## [What is needed]
Return only the lines running from the top of the entries to the line with "sin, cos = math.sin, math.cos", inclusive, exactly as written.

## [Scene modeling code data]
-- start --

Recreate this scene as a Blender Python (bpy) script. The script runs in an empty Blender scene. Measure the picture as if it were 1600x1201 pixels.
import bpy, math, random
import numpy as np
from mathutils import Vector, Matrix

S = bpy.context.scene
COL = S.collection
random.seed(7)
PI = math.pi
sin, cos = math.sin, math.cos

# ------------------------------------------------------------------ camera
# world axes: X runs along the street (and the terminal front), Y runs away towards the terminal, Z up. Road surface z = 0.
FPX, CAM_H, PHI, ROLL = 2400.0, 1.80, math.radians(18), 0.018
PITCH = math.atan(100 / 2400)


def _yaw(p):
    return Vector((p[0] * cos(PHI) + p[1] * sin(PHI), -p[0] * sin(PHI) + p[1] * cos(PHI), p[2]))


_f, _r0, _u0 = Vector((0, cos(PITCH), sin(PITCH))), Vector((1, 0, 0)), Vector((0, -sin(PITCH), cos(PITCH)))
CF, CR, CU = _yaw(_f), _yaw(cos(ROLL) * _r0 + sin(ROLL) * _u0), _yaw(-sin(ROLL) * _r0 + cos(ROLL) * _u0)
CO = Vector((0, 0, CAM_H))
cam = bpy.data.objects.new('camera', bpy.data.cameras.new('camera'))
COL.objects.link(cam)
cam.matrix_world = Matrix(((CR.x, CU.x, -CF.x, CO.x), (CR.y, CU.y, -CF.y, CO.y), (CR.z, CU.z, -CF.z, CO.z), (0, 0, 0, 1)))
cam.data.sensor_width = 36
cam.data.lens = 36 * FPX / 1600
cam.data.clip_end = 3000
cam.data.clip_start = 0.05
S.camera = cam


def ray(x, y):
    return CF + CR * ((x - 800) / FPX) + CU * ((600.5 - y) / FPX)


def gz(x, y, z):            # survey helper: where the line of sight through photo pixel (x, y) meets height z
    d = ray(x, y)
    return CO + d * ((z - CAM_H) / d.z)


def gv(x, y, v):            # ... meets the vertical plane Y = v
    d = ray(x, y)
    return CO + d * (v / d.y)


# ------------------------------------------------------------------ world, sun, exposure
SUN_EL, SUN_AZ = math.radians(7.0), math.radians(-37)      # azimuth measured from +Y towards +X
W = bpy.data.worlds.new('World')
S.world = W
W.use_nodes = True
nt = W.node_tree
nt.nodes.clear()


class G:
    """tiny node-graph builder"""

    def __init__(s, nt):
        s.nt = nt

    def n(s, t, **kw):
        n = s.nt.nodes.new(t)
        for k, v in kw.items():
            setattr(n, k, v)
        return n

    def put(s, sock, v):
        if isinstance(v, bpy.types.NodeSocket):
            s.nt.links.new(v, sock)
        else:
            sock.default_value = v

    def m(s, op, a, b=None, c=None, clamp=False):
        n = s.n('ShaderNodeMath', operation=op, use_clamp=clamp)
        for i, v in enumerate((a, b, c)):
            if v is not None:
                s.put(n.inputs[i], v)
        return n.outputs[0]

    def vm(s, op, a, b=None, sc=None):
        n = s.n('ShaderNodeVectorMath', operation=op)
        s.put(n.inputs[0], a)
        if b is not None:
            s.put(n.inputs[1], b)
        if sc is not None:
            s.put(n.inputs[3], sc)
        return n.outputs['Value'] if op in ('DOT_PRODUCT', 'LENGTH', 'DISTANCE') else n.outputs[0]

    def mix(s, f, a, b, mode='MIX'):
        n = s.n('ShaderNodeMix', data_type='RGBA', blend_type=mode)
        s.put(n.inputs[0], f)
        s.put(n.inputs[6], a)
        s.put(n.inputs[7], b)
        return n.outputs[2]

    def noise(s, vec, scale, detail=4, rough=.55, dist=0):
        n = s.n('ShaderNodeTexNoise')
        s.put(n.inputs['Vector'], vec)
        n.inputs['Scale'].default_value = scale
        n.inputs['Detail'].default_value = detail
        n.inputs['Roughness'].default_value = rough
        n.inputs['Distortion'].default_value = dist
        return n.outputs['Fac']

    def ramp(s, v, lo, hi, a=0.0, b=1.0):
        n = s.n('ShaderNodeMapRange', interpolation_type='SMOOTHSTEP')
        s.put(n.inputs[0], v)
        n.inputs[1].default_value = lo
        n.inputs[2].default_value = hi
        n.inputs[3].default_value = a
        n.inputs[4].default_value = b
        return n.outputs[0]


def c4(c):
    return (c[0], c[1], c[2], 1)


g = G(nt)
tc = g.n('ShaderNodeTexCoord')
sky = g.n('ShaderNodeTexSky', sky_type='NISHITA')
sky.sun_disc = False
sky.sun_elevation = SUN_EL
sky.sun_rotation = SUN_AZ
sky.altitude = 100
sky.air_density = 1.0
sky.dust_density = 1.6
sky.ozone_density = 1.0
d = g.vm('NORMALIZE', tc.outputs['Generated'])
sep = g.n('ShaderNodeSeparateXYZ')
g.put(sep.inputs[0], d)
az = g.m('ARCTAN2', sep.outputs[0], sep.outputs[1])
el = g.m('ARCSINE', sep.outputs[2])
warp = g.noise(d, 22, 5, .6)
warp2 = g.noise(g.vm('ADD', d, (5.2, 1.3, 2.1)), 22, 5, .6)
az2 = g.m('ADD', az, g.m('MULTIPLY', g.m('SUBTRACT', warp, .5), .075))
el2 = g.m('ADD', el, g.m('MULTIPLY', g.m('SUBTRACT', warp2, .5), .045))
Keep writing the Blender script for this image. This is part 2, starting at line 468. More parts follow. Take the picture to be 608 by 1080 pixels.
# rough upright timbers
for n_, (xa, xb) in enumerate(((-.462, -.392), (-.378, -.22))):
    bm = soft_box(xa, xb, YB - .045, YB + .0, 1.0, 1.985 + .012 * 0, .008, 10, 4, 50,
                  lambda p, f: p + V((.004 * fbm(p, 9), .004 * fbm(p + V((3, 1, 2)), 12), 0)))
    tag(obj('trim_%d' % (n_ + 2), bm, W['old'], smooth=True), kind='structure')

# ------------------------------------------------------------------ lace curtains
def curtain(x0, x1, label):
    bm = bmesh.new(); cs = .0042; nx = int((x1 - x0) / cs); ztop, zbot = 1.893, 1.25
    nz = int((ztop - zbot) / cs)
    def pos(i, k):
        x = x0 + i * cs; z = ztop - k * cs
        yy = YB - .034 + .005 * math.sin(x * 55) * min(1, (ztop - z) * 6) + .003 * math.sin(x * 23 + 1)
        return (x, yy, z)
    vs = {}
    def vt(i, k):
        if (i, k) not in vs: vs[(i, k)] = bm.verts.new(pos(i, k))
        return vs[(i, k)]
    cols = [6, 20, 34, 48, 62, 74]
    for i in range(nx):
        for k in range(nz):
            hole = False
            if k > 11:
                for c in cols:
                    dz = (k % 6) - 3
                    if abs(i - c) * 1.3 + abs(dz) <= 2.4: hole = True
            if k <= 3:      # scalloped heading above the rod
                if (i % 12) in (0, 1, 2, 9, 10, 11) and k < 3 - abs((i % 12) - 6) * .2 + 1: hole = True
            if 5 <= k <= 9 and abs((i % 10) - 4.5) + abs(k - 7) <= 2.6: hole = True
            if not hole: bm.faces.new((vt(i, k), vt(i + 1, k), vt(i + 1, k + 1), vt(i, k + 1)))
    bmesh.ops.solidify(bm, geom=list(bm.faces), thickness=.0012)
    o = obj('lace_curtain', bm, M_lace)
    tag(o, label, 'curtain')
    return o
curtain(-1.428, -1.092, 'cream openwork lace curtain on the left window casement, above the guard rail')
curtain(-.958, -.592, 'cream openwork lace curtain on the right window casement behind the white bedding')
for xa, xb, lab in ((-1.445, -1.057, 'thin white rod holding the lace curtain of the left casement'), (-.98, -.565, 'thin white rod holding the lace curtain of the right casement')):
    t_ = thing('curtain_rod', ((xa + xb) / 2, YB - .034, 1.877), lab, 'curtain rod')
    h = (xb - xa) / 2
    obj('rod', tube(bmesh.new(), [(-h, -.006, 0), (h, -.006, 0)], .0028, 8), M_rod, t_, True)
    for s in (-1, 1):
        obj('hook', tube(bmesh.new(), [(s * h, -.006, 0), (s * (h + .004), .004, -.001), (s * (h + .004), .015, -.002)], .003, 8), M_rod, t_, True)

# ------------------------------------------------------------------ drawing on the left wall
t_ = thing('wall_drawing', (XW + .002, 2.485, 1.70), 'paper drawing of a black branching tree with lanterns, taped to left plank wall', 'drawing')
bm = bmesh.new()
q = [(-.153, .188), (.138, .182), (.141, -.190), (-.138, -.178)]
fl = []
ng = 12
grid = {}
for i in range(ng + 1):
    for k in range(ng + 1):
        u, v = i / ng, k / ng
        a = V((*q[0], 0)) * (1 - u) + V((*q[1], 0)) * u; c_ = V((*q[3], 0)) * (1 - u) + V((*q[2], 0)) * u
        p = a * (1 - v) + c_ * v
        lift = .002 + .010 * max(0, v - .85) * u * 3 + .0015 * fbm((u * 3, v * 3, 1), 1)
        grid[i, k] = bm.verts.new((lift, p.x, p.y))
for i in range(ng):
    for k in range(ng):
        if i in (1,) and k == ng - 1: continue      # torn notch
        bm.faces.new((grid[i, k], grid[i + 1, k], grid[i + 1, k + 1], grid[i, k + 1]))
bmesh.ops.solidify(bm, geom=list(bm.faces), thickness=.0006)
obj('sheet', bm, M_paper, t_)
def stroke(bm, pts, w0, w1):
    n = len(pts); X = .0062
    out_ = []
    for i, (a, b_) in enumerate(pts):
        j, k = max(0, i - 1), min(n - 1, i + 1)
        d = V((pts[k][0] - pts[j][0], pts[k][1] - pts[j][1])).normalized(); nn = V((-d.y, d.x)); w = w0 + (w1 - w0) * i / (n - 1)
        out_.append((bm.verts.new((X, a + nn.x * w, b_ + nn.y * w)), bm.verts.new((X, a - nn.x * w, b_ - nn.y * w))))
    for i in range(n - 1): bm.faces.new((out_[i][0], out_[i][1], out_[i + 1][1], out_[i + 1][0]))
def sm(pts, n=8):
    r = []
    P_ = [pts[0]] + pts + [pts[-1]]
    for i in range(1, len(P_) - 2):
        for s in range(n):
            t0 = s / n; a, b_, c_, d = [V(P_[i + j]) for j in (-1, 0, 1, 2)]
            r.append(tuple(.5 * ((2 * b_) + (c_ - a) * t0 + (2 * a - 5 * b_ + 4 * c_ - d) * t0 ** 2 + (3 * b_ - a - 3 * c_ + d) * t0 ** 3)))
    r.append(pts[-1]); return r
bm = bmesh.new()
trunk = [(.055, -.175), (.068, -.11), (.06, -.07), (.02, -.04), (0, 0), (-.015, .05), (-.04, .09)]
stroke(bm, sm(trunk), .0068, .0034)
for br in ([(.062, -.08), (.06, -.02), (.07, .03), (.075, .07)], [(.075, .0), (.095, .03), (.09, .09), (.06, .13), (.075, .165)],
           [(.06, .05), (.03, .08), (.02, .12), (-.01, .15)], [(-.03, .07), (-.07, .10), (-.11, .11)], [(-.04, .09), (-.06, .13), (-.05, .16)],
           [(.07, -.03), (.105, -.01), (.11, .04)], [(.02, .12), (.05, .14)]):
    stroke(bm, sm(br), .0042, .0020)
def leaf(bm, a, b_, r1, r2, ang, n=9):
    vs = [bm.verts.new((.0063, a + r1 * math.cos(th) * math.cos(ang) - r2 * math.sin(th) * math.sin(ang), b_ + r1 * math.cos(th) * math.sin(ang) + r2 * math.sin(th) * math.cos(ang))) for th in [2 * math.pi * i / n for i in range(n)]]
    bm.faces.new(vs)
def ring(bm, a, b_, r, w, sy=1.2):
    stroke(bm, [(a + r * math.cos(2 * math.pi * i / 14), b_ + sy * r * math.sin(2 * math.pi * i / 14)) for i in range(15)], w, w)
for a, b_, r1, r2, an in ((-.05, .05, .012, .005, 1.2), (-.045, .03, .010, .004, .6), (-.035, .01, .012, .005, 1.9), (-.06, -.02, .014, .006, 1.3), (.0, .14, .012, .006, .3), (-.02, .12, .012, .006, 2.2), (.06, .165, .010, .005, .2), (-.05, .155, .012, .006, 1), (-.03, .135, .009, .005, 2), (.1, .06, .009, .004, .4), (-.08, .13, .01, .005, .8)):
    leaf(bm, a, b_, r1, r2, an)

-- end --

## [Reply]
Recreate this scene as a Blender Python (bpy) script. The script runs in an empty Blender scene. Measure the picture as if it were 1600x1201 pixels.
import bpy, math, random
import numpy as np
from mathutils import Vector, Matrix

S = bpy.context.scene
COL = S.collection
random.seed(7)
PI = math.pi
sin, cos = math.sin, math.cos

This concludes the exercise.